───── SOURCE MATERIAL ─────

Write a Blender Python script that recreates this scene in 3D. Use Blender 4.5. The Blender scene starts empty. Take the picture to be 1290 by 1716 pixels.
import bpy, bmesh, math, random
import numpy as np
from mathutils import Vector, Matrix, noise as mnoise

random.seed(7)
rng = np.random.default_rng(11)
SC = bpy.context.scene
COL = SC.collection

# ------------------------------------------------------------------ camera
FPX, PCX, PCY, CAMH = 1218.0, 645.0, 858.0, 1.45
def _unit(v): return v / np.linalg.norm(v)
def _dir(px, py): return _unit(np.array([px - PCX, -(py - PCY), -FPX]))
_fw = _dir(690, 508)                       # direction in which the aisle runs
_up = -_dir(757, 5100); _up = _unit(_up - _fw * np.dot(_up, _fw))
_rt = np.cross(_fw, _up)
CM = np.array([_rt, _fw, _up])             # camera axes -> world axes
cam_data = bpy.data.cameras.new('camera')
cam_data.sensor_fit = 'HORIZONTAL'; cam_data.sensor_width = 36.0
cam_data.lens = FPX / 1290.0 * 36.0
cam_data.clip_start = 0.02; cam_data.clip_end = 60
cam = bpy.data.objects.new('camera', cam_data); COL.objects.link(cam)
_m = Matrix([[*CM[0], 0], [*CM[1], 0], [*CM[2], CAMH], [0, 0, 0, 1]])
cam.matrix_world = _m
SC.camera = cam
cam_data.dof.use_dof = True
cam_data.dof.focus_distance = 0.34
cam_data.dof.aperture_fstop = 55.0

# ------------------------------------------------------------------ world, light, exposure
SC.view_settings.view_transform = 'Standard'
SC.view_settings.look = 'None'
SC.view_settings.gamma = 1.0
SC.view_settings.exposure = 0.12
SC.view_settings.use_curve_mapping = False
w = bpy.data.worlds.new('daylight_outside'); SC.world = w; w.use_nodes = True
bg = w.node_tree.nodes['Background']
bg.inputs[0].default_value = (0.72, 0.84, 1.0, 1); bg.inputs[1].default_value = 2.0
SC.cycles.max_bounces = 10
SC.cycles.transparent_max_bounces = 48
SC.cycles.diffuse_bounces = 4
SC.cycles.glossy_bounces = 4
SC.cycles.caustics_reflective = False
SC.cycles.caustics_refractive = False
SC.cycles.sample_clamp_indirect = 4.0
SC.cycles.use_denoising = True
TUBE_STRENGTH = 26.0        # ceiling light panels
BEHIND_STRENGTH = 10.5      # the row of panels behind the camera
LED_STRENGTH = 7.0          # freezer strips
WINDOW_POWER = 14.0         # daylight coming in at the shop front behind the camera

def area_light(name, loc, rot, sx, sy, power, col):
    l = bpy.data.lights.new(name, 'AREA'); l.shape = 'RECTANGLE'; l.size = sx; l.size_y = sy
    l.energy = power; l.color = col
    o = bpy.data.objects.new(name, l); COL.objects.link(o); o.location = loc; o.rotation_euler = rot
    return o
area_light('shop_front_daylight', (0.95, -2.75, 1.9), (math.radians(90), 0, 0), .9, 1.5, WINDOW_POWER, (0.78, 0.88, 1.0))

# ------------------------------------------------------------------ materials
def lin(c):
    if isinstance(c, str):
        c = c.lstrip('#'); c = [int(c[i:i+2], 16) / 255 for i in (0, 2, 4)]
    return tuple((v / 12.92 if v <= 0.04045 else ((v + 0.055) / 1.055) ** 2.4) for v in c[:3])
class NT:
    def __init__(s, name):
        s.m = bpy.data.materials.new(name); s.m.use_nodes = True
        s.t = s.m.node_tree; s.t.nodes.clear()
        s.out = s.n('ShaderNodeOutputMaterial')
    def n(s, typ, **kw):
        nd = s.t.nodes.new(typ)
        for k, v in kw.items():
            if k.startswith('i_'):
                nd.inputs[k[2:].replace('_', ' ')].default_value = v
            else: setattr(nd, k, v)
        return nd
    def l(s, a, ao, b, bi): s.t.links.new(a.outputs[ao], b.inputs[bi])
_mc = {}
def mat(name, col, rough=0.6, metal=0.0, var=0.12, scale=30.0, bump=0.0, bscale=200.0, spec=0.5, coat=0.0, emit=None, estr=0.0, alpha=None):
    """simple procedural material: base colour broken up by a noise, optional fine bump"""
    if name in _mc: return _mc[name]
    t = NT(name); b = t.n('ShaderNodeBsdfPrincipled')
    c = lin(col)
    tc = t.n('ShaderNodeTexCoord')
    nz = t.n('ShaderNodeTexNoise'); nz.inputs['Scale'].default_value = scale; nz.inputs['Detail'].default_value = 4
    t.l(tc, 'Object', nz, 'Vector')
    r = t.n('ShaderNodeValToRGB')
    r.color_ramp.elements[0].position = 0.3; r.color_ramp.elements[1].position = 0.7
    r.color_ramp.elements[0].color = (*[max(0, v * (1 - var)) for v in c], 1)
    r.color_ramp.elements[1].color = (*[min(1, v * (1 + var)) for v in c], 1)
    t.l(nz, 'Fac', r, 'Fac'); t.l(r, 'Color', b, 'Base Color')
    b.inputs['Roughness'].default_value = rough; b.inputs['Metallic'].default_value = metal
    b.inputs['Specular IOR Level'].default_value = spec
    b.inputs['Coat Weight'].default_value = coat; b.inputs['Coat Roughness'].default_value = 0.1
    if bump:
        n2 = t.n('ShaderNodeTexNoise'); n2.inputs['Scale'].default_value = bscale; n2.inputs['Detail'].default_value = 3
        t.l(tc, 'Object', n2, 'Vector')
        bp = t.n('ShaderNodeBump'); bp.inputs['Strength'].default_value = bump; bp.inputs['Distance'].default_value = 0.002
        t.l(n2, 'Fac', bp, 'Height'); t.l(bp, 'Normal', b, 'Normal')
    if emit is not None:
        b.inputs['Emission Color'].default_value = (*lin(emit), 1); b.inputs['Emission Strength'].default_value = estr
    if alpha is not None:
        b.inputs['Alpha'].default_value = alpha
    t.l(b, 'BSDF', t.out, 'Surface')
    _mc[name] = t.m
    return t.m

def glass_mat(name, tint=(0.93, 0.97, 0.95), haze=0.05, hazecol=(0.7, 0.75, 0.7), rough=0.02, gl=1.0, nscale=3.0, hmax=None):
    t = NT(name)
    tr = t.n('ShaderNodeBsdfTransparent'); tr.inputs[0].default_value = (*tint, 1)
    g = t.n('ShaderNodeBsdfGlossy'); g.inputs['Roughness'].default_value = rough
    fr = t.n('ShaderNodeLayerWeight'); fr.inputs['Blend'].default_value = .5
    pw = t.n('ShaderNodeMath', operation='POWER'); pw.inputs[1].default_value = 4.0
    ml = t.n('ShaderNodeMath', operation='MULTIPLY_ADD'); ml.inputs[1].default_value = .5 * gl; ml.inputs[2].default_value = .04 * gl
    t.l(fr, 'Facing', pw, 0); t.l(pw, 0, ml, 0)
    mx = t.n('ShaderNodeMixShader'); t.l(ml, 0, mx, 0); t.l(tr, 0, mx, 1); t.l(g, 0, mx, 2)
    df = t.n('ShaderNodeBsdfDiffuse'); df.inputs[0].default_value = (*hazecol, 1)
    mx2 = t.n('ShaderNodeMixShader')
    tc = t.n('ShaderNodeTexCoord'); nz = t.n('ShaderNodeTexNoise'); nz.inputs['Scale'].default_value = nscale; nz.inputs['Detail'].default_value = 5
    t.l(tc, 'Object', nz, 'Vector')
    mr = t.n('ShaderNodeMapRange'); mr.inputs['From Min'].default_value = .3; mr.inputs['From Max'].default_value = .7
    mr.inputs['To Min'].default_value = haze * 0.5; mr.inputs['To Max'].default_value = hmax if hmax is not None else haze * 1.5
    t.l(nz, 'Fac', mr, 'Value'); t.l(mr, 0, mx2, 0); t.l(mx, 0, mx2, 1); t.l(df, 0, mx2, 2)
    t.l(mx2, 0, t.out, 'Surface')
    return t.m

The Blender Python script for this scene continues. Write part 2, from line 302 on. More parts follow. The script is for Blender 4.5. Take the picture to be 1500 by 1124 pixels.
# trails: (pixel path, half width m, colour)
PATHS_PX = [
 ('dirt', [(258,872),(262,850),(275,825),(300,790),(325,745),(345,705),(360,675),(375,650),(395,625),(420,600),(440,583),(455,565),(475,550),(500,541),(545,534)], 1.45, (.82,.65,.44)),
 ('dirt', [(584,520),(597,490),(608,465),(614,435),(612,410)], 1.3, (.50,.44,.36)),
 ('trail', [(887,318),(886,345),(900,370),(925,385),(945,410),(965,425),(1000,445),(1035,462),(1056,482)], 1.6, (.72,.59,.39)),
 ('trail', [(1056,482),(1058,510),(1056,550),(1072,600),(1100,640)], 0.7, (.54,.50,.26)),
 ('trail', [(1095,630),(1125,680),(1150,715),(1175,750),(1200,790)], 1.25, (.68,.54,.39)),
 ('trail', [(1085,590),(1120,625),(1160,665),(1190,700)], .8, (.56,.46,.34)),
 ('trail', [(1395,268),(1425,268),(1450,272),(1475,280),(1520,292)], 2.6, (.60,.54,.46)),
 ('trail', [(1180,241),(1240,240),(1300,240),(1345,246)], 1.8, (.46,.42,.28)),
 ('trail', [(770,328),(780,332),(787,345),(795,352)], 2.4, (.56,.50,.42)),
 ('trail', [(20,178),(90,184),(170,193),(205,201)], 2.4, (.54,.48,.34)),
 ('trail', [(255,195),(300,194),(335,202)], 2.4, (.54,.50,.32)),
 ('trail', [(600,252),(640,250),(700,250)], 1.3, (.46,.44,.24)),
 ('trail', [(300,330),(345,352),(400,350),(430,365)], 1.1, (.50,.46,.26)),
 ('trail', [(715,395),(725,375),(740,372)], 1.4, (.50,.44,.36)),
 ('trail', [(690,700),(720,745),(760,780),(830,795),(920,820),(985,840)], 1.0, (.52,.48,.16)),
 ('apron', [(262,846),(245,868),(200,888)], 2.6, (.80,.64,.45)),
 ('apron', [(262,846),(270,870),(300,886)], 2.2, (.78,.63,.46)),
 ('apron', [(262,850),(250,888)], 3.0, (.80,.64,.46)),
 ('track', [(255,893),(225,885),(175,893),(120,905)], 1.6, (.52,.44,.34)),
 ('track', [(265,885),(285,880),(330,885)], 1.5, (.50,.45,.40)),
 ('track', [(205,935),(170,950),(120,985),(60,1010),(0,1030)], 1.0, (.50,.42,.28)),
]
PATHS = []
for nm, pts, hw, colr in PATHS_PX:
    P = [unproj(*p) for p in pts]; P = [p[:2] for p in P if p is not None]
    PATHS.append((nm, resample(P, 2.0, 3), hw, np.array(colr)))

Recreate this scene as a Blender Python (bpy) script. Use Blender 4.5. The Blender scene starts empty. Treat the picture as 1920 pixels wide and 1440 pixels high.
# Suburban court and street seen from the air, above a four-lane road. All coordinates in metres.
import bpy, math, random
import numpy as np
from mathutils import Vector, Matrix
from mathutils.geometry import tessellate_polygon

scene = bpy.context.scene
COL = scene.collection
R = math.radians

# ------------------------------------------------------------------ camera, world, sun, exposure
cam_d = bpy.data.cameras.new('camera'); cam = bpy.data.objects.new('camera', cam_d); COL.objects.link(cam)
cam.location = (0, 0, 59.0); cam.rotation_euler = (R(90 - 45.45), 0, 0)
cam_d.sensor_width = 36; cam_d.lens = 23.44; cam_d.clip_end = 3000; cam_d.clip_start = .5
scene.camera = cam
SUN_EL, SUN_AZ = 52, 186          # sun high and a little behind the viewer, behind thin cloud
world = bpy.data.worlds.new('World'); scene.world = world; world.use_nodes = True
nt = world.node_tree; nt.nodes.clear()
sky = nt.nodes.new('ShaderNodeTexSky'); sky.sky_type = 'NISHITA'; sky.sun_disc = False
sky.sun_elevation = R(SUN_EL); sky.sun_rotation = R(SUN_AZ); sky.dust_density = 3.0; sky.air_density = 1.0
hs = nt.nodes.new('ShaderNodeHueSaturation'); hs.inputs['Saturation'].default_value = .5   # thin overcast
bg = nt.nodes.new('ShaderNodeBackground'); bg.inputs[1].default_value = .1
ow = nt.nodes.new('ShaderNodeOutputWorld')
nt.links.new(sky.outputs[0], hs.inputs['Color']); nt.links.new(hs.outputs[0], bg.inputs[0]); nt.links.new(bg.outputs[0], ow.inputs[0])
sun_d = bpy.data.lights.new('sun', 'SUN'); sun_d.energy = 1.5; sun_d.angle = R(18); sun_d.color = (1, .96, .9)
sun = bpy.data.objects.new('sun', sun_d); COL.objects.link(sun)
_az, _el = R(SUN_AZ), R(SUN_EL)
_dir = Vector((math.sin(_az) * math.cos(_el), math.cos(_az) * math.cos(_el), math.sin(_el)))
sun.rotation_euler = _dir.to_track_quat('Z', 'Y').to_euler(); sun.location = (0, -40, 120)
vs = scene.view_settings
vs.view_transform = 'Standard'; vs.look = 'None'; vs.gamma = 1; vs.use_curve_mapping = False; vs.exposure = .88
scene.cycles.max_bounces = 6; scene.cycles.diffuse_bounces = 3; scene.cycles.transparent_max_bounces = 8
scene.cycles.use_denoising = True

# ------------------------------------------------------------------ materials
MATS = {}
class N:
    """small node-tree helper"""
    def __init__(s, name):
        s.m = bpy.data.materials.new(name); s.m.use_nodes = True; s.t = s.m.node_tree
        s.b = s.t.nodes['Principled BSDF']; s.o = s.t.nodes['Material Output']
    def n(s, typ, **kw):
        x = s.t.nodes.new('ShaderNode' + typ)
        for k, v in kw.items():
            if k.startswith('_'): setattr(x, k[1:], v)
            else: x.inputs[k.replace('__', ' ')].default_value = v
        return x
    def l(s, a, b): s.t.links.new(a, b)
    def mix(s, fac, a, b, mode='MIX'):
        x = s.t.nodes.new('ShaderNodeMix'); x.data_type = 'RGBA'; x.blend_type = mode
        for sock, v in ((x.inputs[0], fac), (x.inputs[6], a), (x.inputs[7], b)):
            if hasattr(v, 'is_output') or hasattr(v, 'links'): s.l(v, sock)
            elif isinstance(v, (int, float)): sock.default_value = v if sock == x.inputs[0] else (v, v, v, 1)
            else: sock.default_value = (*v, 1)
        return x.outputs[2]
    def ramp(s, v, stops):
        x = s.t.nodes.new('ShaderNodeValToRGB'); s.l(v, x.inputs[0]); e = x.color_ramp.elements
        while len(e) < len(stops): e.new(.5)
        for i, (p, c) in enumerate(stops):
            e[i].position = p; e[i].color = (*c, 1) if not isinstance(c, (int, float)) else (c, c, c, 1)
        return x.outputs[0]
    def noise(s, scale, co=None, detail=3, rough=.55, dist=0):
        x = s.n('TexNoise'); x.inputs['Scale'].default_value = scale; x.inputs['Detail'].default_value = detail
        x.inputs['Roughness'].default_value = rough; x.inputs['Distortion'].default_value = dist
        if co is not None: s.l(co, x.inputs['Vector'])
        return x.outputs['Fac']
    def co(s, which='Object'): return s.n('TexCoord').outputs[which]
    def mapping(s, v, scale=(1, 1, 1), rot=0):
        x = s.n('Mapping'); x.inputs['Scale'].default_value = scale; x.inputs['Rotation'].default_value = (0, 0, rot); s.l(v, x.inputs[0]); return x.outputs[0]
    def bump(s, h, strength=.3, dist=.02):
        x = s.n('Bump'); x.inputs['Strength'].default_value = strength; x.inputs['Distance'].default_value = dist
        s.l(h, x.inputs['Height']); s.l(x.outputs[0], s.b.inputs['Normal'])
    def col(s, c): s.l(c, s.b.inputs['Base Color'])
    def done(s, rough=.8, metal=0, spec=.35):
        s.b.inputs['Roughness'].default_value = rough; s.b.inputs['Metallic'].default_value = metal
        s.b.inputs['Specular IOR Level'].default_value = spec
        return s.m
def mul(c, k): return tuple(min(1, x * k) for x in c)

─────

▶ [EXERCISE] Output exactly the leading lines of the data, up to and including the line marked by "cam_data.dof.aperture_fstop = 55.0".

▶ [THE COMPLETED TASK]
Write a Blender Python script that recreates this scene in 3D. Use Blender 4.5. The Blender scene starts empty. Take the picture to be 1290 by 1716 pixels.
import bpy, bmesh, math, random
import numpy as np
from mathutils import Vector, Matrix, noise as mnoise

random.seed(7)
rng = np.random.default_rng(11)
SC = bpy.context.scene
COL = SC.collection

# ------------------------------------------------------------------ camera
FPX, PCX, PCY, CAMH = 1218.0, 645.0, 858.0, 1.45
def _unit(v): return v / np.linalg.norm(v)
def _dir(px, py): return _unit(np.array([px - PCX, -(py - PCY), -FPX]))
_fw = _dir(690, 508)                       # direction in which the aisle runs
_up = -_dir(757, 5100); _up = _unit(_up - _fw * np.dot(_up, _fw))
_rt = np.cross(_fw, _up)
CM = np.array([_rt, _fw, _up])             # camera axes -> world axes
cam_data = bpy.data.cameras.new('camera')
cam_data.sensor_fit = 'HORIZONTAL'; cam_data.sensor_width = 36.0
cam_data.lens = FPX / 1290.0 * 36.0
cam_data.clip_start = 0.02; cam_data.clip_end = 60
cam = bpy.data.objects.new('camera', cam_data); COL.objects.link(cam)
_m = Matrix([[*CM[0], 0], [*CM[1], 0], [*CM[2], CAMH], [0, 0, 0, 1]])
cam.matrix_world = _m
SC.camera = cam
cam_data.dof.use_dof = True
cam_data.dof.focus_distance = 0.34
cam_data.dof.aperture_fstop = 55.0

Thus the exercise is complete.